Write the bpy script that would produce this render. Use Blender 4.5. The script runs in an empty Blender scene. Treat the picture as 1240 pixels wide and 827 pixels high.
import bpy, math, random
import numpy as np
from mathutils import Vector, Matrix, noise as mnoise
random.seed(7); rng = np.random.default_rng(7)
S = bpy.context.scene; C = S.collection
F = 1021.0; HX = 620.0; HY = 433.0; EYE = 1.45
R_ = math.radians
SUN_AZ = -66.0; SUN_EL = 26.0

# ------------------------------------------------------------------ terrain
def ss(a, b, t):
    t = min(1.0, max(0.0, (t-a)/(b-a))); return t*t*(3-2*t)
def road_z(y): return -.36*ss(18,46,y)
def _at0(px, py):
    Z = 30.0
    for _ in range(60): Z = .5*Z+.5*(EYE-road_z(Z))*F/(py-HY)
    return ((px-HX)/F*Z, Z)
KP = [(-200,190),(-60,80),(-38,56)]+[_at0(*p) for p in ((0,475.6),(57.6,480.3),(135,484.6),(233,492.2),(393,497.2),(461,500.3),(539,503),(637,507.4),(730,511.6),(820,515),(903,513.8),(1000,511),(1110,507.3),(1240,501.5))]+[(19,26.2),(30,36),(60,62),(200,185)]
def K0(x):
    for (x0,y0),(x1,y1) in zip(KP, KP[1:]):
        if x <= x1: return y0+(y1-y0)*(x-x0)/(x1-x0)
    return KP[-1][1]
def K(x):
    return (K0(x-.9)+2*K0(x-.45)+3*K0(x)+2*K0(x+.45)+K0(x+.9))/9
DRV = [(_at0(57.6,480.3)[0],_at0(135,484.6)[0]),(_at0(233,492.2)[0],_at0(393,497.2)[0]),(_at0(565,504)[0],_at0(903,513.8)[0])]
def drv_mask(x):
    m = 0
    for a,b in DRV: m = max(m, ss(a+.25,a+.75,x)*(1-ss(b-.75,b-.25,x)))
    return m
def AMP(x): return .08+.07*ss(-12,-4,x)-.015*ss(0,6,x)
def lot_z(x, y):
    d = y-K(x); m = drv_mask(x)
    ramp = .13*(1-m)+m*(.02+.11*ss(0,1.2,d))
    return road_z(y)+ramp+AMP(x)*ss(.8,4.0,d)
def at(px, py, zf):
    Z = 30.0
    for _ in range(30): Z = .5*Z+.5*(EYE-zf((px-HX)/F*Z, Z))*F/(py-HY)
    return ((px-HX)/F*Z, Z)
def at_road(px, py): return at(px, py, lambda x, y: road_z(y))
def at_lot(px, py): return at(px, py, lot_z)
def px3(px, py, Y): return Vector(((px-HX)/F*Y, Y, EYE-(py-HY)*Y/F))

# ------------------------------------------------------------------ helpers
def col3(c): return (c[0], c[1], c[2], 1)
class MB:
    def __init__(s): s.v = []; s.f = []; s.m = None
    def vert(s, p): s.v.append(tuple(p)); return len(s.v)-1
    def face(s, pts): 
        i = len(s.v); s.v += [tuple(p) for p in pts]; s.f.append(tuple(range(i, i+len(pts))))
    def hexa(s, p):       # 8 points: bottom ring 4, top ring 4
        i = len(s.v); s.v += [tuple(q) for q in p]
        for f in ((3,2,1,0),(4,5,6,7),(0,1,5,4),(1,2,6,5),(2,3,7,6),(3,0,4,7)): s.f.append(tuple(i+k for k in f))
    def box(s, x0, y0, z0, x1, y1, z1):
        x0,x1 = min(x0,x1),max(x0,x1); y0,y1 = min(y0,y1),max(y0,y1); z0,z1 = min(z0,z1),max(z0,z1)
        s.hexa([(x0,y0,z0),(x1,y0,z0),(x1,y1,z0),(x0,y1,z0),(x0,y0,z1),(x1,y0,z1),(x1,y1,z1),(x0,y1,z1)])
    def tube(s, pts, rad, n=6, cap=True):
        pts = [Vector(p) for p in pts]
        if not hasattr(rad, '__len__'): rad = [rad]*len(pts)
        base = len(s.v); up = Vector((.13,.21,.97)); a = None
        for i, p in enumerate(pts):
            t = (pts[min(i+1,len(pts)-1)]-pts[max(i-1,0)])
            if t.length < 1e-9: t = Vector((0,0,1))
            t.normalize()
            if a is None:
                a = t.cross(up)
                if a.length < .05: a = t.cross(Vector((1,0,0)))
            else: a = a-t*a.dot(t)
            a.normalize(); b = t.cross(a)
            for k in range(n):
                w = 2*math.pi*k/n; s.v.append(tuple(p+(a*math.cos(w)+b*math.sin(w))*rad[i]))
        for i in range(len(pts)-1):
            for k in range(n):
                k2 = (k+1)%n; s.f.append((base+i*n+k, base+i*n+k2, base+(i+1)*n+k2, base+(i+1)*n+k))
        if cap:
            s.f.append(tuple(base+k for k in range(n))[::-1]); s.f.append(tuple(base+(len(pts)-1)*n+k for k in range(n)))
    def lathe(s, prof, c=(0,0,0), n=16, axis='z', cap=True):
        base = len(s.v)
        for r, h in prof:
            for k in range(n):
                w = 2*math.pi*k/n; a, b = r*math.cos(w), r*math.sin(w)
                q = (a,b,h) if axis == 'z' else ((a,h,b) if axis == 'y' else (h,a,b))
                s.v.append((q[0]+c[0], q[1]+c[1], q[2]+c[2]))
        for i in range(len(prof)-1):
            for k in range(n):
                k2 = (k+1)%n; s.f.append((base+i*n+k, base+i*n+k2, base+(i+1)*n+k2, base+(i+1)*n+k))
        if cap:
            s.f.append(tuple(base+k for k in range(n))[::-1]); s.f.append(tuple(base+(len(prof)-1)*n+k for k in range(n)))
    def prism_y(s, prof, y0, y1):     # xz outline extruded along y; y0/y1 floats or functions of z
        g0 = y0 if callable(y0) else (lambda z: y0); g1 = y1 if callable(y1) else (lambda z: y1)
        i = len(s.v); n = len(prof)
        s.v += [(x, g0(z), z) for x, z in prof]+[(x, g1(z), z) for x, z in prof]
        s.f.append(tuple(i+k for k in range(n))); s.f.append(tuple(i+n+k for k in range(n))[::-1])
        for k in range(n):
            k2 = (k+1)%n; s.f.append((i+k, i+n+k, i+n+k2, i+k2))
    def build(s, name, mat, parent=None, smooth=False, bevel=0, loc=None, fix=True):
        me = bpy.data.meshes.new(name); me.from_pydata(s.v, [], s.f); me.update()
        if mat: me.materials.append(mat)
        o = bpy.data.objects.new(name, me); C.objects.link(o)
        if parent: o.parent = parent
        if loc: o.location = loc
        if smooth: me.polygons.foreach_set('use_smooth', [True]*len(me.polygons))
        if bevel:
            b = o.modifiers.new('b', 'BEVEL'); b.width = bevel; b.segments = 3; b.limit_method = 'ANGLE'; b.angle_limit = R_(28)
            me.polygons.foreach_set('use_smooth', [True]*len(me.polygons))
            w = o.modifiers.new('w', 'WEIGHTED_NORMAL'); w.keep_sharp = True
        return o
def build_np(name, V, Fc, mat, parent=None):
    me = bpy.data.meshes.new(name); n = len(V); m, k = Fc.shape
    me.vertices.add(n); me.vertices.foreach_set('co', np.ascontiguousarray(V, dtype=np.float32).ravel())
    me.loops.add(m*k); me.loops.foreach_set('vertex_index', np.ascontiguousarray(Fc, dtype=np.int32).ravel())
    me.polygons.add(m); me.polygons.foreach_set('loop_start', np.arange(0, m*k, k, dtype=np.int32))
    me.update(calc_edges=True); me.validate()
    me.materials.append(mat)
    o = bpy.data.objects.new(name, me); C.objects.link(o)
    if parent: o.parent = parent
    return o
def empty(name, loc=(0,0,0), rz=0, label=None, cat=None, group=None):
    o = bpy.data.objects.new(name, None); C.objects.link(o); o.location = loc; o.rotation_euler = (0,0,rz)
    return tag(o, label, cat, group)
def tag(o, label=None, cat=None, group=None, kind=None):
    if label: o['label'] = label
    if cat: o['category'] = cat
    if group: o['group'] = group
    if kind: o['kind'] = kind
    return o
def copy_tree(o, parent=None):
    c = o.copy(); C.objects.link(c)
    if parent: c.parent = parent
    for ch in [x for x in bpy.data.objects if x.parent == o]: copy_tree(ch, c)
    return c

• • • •

**Required task:** Everything from the first line of the data through the line containing "SUN_AZ = -66.0; SUN_EL = 26.0" should be echoed exactly. Add nothing.

**Expected output:**
Write the bpy script that would produce this render. Use Blender 4.5. The script runs in an empty Blender scene. Treat the picture as 1240 pixels wide and 827 pixels high.
import bpy, math, random
import numpy as np
from mathutils import Vector, Matrix, noise as mnoise
random.seed(7); rng = np.random.default_rng(7)
S = bpy.context.scene; C = S.collection
F = 1021.0; HX = 620.0; HY = 433.0; EYE = 1.45
R_ = math.radians
SUN_AZ = -66.0; SUN_EL = 26.0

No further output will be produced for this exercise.